Question

One number is 5 greater than another. The product of the numbers are 84. Find both the two positive and two negative sets of numbers.

Answer 1

GIVEN

one number is greater than the other by 5.

the product of both are 84.

find out the number.

To proof =

let assume that one number be x

other number be x+5

the equation becomes

⇒ x(x+8 ) = 84

⇒ x²+5x-84 =0

⇒ x²+ 12x-7x-84 = 0

⇒( x-7)(x+12)=0

⇒x=7, x=-12

now the positive numbers are 7 and 12

now the negative numbers are -12 and -7

hence proved

Answer 2

Let x,y be the two numbers.

Given that one number is 5 greater than another.

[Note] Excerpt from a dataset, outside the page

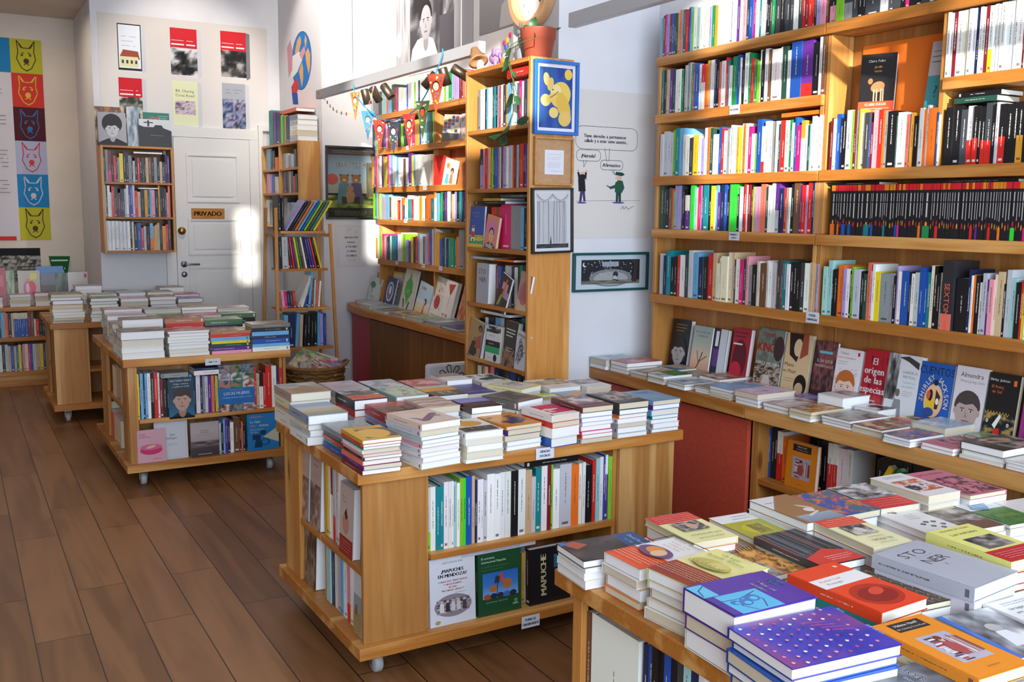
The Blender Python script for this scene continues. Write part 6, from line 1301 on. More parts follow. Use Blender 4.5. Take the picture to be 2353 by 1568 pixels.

Let x be the smaller number ans y be the greater number.

That is y=x+5. Let this be the first equation.

And also given that product of the two numbers is 84.

That is x*y = 84, let us plugin y=x+5 here.

x*(x+5) = 84

x^2 + 5x -84 = 0.

x^2+12x-7x-84 = 0

x(x+12)-7(x+12) =0

(x-7)(x+12)=0

That is x= 7 or -12.

If x=7, y= 7+5=12.

If x=-12, y= -12+5 = -7.

Hence two positive numbers corresponding to given conditions are 7,12.

And two negative numbers corresponding to given conditions are -12,-7.